Pero el Presidente se permitió otras ocurrencias tan arbitrarias como reveladoras. “Nosotros creemos que esto (la reparación del techo) lo tiene que hacer el Estado; otros creían que lo tenían que hacer las productoras de Hollywood”, ironizó. Había que ser memorioso para entenderlo: aludió al rodaje, en esa misma estación, de la película Siete años en el Tíbet, que protagonizó Brad Pitt. Aquel uso como locación cinematográfica se autorizó a cambio de una restauración integral de la estación, financiada por la productora. Cuestionarlo (como si las cosas fueran virtuosas cuando las hace el Estado y sospechosas cuando las hace un privado) es parte de la confusión y del problema. Ojalá La Plata se hubiera potenciado como locación internacional, explotando una fuente de ingresos que es significativa en muchas capitales del mundo. Pero habría que recordar, en todo caso, que eso ocurrió en 1997, y que Alberto Fernández integraba el gobierno de aquel entonces. El archivo no registra cuestionamientos suyos a aquella “restauración hollywoodense”. En realidad, no registra cuestionamientos suyos.
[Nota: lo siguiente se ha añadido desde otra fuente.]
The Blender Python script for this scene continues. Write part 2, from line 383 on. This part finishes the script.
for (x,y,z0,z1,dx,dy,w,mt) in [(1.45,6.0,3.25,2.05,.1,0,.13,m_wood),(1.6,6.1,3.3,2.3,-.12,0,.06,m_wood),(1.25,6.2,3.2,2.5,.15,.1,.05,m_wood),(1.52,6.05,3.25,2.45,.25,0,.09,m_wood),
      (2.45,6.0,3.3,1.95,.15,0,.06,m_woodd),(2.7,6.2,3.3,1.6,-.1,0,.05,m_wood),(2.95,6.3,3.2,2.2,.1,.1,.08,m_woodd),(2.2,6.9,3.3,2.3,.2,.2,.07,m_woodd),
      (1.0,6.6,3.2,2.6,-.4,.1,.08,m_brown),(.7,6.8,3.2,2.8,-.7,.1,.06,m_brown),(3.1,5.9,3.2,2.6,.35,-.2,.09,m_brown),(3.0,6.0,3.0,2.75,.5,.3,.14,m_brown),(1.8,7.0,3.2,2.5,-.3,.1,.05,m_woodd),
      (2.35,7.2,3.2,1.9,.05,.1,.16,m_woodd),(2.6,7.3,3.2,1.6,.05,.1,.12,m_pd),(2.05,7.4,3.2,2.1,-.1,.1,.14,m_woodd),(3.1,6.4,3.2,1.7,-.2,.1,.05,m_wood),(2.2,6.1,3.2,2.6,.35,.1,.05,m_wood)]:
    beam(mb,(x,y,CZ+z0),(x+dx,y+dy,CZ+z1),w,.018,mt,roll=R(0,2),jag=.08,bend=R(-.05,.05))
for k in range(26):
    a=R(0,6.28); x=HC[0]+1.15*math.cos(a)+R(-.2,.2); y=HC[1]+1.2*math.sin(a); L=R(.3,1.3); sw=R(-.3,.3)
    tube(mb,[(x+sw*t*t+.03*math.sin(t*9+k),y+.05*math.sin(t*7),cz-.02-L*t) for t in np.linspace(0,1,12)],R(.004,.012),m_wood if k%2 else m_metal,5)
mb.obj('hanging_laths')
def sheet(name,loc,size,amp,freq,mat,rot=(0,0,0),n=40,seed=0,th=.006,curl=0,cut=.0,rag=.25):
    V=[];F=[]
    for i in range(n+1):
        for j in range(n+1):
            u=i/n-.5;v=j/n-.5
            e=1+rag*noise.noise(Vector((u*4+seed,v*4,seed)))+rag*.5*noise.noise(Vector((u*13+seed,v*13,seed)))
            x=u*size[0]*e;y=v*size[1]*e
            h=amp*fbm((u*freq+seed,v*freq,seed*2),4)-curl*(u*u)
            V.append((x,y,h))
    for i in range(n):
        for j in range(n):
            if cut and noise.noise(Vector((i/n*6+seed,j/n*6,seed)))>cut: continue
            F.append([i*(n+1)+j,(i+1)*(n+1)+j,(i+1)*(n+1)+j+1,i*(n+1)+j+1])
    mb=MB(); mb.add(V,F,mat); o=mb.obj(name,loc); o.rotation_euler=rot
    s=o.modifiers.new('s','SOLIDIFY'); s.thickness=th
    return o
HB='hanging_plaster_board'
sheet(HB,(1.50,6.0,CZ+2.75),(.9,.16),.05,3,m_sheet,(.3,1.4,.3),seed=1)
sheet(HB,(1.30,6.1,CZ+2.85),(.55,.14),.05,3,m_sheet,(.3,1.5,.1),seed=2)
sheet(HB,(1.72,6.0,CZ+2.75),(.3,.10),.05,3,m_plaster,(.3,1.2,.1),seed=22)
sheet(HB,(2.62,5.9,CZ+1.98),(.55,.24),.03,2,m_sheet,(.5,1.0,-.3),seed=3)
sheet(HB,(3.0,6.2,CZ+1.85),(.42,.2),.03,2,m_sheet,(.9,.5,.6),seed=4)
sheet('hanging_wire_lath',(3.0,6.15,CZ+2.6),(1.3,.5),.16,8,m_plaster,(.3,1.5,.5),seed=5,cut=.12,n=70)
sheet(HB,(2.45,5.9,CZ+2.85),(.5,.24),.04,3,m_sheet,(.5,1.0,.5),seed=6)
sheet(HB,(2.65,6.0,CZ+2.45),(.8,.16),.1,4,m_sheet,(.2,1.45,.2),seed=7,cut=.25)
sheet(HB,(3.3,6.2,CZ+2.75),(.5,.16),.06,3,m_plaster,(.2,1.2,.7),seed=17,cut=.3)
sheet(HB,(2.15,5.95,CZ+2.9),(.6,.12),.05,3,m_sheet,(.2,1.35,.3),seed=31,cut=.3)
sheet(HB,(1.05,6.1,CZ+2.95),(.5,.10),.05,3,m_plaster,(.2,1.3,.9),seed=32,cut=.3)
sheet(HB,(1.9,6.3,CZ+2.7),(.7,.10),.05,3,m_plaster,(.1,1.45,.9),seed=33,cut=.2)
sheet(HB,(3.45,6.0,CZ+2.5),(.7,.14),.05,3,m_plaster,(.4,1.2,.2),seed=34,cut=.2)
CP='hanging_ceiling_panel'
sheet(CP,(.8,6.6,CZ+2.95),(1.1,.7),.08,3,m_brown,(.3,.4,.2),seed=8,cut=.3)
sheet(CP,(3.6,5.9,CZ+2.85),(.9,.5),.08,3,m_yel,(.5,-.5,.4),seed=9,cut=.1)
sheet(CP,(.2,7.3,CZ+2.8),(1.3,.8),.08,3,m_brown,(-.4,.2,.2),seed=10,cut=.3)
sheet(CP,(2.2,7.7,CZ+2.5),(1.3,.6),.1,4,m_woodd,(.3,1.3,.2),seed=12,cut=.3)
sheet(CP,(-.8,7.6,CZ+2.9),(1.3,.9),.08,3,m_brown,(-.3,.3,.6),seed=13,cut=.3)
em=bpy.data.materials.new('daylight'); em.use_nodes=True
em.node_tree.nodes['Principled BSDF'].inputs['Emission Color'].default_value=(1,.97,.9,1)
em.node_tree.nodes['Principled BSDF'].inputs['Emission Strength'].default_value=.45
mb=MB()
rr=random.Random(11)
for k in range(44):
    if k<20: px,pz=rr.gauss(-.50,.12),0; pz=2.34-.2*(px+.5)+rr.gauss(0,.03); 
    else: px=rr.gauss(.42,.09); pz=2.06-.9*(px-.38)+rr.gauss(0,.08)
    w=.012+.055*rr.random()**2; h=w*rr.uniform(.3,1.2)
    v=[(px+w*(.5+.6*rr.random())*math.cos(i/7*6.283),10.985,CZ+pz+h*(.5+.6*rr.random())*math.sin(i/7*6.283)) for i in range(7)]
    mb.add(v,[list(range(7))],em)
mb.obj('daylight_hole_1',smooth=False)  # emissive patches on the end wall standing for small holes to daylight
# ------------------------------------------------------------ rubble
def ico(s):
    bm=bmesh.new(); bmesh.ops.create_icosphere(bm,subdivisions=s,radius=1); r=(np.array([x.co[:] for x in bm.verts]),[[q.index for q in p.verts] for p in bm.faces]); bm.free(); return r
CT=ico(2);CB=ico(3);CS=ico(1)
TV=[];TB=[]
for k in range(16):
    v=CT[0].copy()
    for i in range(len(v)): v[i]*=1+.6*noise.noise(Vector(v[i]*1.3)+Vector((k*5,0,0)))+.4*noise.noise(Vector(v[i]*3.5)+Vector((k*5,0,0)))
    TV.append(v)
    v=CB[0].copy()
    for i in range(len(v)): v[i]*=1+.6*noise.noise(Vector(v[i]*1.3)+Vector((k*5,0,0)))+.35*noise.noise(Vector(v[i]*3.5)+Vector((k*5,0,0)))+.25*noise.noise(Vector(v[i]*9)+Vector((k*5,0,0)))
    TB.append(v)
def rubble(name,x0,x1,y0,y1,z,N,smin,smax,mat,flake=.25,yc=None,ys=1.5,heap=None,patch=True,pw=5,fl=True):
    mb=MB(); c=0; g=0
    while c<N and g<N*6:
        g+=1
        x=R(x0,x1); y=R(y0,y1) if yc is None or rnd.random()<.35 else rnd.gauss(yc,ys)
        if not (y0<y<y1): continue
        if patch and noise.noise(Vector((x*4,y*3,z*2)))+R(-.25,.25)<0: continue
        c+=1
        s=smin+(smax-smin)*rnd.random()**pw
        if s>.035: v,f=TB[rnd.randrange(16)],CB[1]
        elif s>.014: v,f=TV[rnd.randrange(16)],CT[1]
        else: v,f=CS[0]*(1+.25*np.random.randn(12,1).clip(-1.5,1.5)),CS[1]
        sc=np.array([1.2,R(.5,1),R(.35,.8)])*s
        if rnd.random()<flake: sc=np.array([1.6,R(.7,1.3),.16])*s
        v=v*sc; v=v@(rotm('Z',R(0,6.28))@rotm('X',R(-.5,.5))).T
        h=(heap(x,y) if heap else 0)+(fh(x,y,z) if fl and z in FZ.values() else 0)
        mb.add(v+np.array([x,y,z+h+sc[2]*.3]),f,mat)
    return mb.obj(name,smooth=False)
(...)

Pero al repasar el archivo encontramos que en la década del sesenta el tren La Plata-Constitución tardaba 45 minutos. Hoy, si no hay ningún contratiempo, demora 1 hora 15. De tanto mirar al techo, nos olvidamos del progreso.
Todos los días, Julio Argentino Roca llega a esa estación (ahora bajo el nombre del servicio ferroviario) y se encuentra con Dardo Rocha (cuyo busto está ubicado en el hall central, al lado de las boleterías). ¿Qué les dirían a Fernández y a Kicillof? Con la ironía filosa que le atribuye Félix Luna, tal vez Roca les aconsejaría: “El techo está bien, pero proyecten el tren bala”.
“A veces me olvido de que soy presidente”, ha confesado Fernández. “Nadie nos va a venir a decir lo que tenemos que hacer”, se ha envalentonado Kicillof. Dentro de cien años, ¿el trayecto La Plata–Constitución se cubrirá en tres horas y media o habremos cumplido “el milagro” de un servicio rápido en 25 minutos? Dependerá, seguramente, de los sueños que tengamos hoy. Y de que la ciudadanía se resista a que le pongan un techo a su ambición.